A hundred million people tuned in to watch the movie. If they weren’t depressed enough as the last scene shows a weeping, dying Robards in the rubble of what had been his home, the movie ends by displaying this message on the screen:

The catastrophic events you have just witnessed are, in all likelihood, less severe than the destruction that would actually occur in the event of a full nuclear strike against the United States. It is hoped that the images of this film will inspire the nations of this earth, their peoples and leaders, to find the means to avert the fateful day.

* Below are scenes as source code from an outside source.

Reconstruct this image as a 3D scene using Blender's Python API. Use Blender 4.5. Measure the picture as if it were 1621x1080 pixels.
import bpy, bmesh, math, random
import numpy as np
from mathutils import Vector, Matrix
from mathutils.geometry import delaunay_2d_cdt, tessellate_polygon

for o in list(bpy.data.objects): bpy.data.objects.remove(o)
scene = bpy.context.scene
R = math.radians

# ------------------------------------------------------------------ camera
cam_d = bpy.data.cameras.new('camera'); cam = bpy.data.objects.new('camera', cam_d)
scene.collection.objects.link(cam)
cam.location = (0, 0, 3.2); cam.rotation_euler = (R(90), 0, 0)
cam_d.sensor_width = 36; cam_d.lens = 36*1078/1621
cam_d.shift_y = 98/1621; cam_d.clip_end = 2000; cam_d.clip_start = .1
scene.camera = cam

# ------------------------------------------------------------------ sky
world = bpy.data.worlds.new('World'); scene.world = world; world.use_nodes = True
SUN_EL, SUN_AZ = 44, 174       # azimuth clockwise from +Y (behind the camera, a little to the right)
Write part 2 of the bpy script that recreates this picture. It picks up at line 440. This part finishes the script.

And in fact, the filmmakers may have succeeded with that goal.

After watching the movie at Camp David, Reagan wrote in his diary that the film is “very effective & left me greatly depressed ... My own reaction was one of our having to do all we can to have a deterrent & to see there is never a nuclear war.”

“The Day After” was first shown on Soviet TV in 1987, and that year, Reagan and Soviet leader Mikhail Gorbachev signed the Intermediate-Range Nuclear Forces Treaty. “Don’t think your movie didn’t have any part of this,” Reagan wrote in a telegram to the film’s director, Nicholas Meyer, “because it did.”